Mambo T

Mambo Chita Tann (Mambo T) and Sosyete Fòs Fè Yo Wè

Mambo Chita Tann (Mambo Tamara, or simply “Mambo T”) has been a mambo asogwe (the highest rank of priesthood) in Haitian Vodou since 2001, when she initiated with a sosyete in the city of Jacmel in southern Haiti. In 2004, she was granted membership in another sosyete in Port-au-Prince, Haiti, with a satellite house in Long Island, NY: the Sosyete La Fraîcheur Belle Fleur Guinea of Mambo Marie Carmel Charles. Mambo T took a second initiation as mambo asogwe in January 2006, at Sosyete Sipote Ki Di, a historical Port-au-Prince peristyle administered by Mambo Marie Carmel Charles and Mambo Fifi Ya Sezi. At baptism, Mambo T was honored with the public name Chita Tann, a name passed down through several mambos in the house’s lineage. Mambo T is the head of La Sosyete Fòs Fè Yo Wè (see below).

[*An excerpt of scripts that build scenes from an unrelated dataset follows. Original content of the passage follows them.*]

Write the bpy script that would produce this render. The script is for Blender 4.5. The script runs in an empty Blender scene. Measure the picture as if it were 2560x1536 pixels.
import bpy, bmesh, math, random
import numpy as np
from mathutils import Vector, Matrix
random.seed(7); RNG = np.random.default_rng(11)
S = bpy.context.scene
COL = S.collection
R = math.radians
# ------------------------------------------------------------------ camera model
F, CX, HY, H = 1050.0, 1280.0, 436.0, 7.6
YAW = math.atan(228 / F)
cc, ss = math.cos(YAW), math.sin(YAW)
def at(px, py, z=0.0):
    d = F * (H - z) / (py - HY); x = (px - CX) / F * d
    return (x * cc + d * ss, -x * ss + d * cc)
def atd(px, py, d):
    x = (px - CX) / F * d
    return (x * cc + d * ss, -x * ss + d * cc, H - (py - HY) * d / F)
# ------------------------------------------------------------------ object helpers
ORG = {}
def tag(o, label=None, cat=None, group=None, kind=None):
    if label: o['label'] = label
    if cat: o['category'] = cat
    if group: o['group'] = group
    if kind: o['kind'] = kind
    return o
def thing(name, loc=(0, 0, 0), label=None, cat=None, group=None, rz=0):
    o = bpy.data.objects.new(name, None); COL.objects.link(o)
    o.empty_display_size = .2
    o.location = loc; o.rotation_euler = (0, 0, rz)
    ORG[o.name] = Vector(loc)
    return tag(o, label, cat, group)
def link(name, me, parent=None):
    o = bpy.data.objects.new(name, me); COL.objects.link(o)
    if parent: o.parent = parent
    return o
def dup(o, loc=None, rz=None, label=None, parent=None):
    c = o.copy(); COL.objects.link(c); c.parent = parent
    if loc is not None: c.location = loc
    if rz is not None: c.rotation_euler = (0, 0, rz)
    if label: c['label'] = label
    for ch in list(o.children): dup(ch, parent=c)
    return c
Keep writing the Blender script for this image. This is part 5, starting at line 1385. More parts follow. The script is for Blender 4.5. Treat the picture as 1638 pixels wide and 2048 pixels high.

Under her secular name (Dr. Tamara L. Siuda), Mambo T has more than 20 years of experience as a teacher, author, and lecturer on African religions. She is a professional Egyptologist and Coptologist, and is the founder and spiritual leader of Kemetic Orthodoxy (a modern form of ancient Egyptian religion). She considers Vodou not as her religion, but as a spiritual and magical service to her Haitian and Indigenous ancestors. Mambo T’s initiatory children and students come from all races, religions, and walks of life. Her first book on Vodou, Haitian Vodou: An Introduction to Haiti’s Indigenous Spiritual Tradition, was published in 2012 and translated into French as Le Vaudou Haïtien: Introduction aux traditions spirituelles d’Haïti in 2017.

La Sosyete Fòs Fè Yo Wè (“Strength Makes Them See Society,” formerly La Sosyete Kouwone Andezo) was founded in 2001 in Chicago. The sosyete’s home temple (or peristyle) is currently located at Mambo T’s home in Portland, Oregon. Membership is by invitation only.

Mambo Marie Carmel Charles is a well-known mambo, inside and outside Haiti. She maintains residences in New Orleans and Haiti, and has more than 30 years’ experience in Vodou, having taken the asson at age 18 from Mambo Jacqueline Anne-Marie Lubin, herself an initiate of the famous Kitonmin Bon Mambo of Bel-Air (Mambo Felicia Louis-Romain), who was chief mambo of Haiti’s first asson lineage in Port-au-Prince from the 1920s.

Mambo Marie’s house, Sosyete La Fraîcheur Belle Fleur Guinea, honors both the asson and non-asson lineages of Haiti. Mambo Marie was first involved in Vodou at age seven, and received training from her father’s asson lineage and her mother’s non-asson Kenscoff tradition (primarily Kongo/Ibo and Taino in orientation). Mambo Marie has also traveled to West Africa, to be initiated into various secret societies of Abomey. In Haiti, she shared a peristyle with Mambo Fifi “Ya Sezi,” chief mambo of Sosyete Sipote Ki Di, a famous Vodou temple located near the National Palace in Port-au-Prince with a 50+ year heritage. Mambo Ya Sezi’s large urban peristyle, painted a vibrant blue with huge murals of the Lwa, has been featured in Vodou documentaries and books. A new peristyle for the use of both sosyetes was under construction in a tranquil mango grove near Pétionville. After the January 2011 earthquake damaged Mambo Fifi’s Port-au-Prince peristyle as well as the Pétionville construction site, a third peristyle featuring a beautiful stone grotto for Our Lady of Mount Carmel was established at another of Mambo Marie’s houses near La Pleine, Haiti.

Mambo Marie is a highly respected mambo in the New York and New Orleans Vodou communities, as well as in her native Haiti. Her reputation carries her to clients all over the world. The services she holds attract hundreds, who pack her peristyle to hear her singing and, until his 2011 death, the excellent drum work of her friend, master drummer Houngan Frisner Augustin of Troupe Makandal. Mambo Marie is a full-time mambo and the owner of Carmel and Sons Botanica in the historic Treme district of New Orleans.